A mean field dynamo from negative eddy diffusivity

TL;DR

This paper demonstrates through simulations that a specific flow exhibits large-scale dynamo action driven by negative turbulent magnetic diffusivity, providing a quantitative explanation for magnetic field generation at high magnetic Reynolds numbers.

Contribution

The study verifies the presence of negative turbulent magnetic diffusivity in flow IV and clarifies its role in large-scale dynamo action, contrasting with previous claims involving Taylor-Green flow.

Findings

Negative turbulent magnetic diffusivity overcomes molecular diffusivity at Re_m > 8

Horizontal magnetic field components grow independently with arbitrary phase differences

Turbulent magnetic diffusivity becomes positive at larger wavenumbers, stabilizing small scales

Abstract

Using direct numerical simulations, we verify that "flow IV" of Roberts (1972) exhibits dynamo action dominated by horizontally averaged large-scale magnetic field.
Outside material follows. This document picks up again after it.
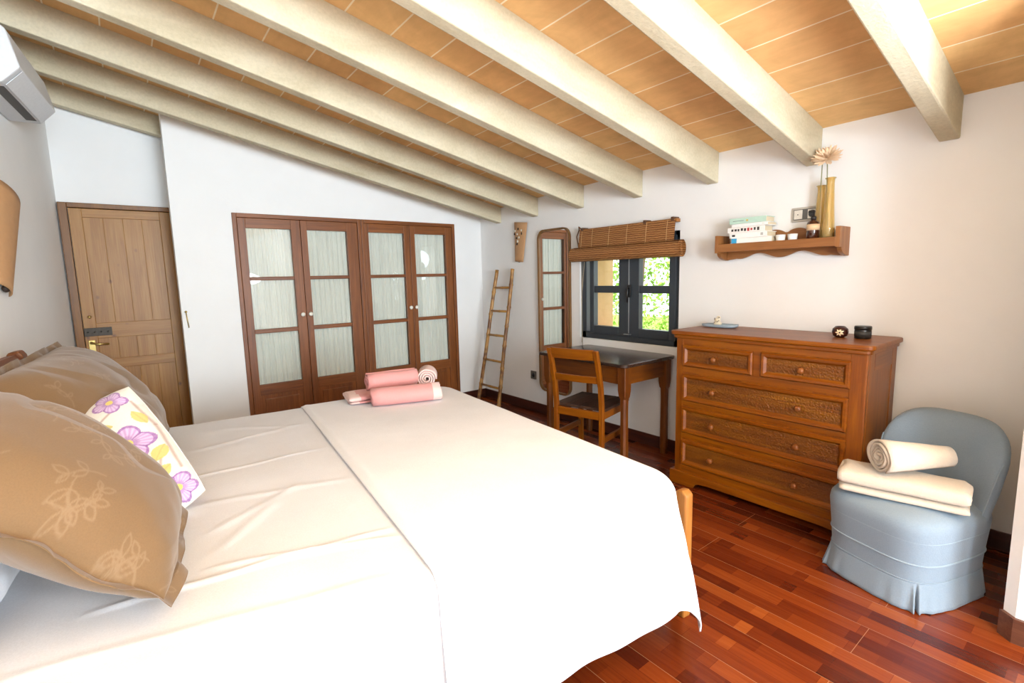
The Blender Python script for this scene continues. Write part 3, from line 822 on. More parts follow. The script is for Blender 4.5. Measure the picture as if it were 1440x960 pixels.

With the test-field method we compute the turbulent magnetic diffusivity and find that it is negative and overcomes the molecular diffusivity, thus explaining quantitatively the large-scale dynamo for magnetic Reynolds numbers above $\approx8$. As expected for a dynamo of this type, but contrary to $\alpha$-effect dynamos, the two horizontal field components grow independently of each other and have arbitrary amplitude ratios and phase differences. Small length scales of the mean magnetic field are shown to be stabilized by the turbulent magnetic diffusivity becoming positive at larger wavenumbers. Oscillatory decaying or growing solutions have also been found in certain wavenumber intervals and sufficiently large values of the magnetic Reynolds number. For magnetic Reynolds numbers below $\approx0.5$ the turbulent magnetic diffusivity is confirmed to be positive, as expected for all incompressible flows. Earlier claims of a dynamo driven by a modified Taylor-Green flow through negative eddy diffusivity could not be confirmed.